Two more scoreless frames preceded a one-run sixth in which J.D. Davis doubled home Jeff McNeil. 

Cobb finished out the sixth and exited with six earned runs and allowed on 10 hits. Four of those hits were infield singles, and another was the Lindor ground-rule blooper. The starter struck out seven and walked none. 

In other words, apart from the Alonso home run, Cobb did what he’s done all year. The process was sound, the results were just loud. 

Cobb’s Baseball Savant page paints the picture of an elite pitcher. Before Monday, he was in the 97th percentile in expected ERA, the 98th percentile in barrel rate and the 99th in expected slugging. 

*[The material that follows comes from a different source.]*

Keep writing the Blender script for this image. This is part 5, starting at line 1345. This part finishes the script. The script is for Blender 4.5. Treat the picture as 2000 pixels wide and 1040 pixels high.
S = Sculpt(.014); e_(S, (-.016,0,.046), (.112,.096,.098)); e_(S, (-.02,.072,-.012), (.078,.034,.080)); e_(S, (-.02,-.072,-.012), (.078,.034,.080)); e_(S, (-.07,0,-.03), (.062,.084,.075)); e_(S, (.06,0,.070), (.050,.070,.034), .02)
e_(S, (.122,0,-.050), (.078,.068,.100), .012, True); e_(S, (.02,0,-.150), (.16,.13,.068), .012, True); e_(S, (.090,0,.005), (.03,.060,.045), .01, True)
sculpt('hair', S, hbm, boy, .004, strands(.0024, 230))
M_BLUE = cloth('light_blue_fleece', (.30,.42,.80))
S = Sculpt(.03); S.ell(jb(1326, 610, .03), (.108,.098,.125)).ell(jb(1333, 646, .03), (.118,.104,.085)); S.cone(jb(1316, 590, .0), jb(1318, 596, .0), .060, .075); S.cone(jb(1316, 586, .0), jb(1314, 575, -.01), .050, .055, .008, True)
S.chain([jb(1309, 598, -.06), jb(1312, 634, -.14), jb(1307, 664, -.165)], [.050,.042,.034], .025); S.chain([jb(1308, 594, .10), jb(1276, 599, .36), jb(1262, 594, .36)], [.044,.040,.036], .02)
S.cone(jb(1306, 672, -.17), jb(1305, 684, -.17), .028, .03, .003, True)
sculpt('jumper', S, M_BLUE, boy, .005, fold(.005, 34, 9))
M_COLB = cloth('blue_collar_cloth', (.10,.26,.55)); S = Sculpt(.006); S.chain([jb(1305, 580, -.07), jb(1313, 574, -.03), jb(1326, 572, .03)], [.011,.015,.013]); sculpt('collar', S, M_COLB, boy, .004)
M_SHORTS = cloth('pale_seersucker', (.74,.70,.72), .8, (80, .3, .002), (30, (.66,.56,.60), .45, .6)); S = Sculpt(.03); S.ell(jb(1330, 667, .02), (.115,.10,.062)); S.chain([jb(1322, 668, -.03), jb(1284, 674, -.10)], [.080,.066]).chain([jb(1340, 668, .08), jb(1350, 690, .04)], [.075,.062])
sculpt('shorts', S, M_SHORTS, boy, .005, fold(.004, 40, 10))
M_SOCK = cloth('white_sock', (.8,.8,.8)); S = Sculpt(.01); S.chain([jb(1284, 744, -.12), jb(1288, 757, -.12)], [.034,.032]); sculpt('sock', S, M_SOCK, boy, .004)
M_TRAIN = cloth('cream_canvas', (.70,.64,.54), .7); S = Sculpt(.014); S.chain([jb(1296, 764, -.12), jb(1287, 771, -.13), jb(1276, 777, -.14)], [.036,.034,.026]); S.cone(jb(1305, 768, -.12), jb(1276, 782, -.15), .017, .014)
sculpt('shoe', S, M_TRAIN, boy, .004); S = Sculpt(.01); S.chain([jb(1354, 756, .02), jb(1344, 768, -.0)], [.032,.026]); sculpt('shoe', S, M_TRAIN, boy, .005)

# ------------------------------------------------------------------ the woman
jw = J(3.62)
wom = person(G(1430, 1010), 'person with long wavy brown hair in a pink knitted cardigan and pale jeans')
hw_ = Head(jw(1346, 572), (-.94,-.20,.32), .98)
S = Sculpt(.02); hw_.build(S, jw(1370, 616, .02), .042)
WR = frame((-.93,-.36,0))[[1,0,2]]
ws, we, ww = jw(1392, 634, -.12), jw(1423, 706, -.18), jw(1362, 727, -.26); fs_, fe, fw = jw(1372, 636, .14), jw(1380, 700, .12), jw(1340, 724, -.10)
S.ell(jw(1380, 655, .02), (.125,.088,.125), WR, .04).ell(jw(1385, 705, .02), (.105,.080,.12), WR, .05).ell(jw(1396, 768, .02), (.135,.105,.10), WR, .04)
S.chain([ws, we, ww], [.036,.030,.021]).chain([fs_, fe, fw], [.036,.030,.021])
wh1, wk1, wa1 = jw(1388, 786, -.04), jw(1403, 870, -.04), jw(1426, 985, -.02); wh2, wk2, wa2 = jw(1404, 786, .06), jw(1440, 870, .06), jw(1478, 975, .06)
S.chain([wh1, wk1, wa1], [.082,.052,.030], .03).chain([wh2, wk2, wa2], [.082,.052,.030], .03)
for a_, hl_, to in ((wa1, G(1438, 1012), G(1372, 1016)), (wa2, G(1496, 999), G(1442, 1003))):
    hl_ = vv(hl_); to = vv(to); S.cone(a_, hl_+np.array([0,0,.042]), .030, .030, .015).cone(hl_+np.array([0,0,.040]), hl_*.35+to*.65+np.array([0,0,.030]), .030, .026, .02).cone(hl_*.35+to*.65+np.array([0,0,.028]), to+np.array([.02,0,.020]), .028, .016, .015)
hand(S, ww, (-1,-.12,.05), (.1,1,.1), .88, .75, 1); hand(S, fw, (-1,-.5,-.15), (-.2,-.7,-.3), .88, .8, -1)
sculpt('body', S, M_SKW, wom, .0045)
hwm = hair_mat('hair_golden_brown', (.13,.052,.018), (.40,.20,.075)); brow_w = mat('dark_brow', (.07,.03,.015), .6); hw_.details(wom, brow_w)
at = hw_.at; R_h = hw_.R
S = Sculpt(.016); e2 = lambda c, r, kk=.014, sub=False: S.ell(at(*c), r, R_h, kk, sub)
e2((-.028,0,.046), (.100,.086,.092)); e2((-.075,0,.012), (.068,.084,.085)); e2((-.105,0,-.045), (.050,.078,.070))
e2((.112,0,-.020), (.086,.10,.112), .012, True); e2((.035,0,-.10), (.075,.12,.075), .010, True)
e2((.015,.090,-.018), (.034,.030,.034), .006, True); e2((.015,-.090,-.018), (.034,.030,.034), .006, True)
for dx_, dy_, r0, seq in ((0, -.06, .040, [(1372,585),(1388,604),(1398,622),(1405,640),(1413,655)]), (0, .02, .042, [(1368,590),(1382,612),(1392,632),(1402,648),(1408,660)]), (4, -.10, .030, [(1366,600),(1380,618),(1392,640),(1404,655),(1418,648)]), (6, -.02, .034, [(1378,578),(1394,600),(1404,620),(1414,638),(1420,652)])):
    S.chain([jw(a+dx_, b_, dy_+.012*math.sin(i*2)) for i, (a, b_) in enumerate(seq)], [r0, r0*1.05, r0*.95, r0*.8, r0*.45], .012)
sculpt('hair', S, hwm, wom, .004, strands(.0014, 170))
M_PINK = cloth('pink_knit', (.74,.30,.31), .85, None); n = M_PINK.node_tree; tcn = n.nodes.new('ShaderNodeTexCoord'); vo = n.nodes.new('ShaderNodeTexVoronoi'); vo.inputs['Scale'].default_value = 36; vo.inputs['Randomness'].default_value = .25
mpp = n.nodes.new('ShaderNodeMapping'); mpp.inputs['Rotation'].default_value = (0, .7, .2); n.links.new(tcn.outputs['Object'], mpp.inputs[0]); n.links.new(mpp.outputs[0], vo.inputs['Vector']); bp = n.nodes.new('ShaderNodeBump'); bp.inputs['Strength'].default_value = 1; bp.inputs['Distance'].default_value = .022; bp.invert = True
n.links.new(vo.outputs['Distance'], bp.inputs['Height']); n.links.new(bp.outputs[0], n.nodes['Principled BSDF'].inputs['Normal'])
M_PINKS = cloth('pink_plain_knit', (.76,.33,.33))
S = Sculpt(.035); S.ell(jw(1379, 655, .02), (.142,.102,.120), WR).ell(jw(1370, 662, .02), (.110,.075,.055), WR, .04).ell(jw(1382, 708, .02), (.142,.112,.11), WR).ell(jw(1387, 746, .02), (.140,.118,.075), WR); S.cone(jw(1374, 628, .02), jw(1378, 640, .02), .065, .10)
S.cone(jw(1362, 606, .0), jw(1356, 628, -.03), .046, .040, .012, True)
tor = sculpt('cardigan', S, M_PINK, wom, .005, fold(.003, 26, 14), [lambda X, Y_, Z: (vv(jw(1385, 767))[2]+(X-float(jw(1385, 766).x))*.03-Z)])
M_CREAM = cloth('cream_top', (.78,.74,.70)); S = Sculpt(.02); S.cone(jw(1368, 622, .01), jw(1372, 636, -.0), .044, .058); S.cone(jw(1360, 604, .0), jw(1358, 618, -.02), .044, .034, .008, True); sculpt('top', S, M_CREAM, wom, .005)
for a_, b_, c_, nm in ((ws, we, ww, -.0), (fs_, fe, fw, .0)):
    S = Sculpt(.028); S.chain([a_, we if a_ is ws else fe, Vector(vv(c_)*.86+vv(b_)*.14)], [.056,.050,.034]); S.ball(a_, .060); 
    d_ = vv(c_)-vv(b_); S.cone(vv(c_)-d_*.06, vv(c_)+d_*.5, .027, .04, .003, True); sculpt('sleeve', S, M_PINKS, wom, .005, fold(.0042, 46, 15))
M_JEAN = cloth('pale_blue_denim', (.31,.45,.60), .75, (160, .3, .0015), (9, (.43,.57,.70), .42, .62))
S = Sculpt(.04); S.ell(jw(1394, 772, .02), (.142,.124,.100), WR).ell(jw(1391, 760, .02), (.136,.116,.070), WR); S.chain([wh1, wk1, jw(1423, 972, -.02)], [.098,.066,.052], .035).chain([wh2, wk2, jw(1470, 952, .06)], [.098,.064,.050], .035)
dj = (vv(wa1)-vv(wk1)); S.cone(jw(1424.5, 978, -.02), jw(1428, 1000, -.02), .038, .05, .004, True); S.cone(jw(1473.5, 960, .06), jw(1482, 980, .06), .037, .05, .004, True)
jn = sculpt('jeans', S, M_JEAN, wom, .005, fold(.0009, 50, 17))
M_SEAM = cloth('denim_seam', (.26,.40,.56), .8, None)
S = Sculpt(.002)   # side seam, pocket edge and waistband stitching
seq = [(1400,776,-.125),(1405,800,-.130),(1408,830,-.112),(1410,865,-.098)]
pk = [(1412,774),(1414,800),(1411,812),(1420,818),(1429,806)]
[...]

His six-run start against the Mets nonetheless boosted his ERA to an ungodly 6.25, while his FIP stayed at 2.72. 

Cobb also entered with baseball’s best run support average among starters with at least 25 innings pitched. But SF’s lineup, which featured Michael Papierski, Stuart Fairchild and Kevin Padlo, mustered three runs on seven hits. The offensive shortage came one day after an embarrassing 10-1 loss to San Diego. 

After Monday’s defeat, the Giants are now 7-14 against teams with winning records. They’re 8-12 in May; last year’s historic season featured no month of sub-.600 ball. 

This loss in particular, though, shouldn’t be pinned on Cobb.

Pitchers are taught to trust the defense behind them. This way, they avoid over-pitching and therefore losing command by trying to paint the corners of the strike zone. 

Nobody could blame Cobb if the trust your defense message fell flat at this moment. Just as the team as a whole has played, in The Captain’s words, flat.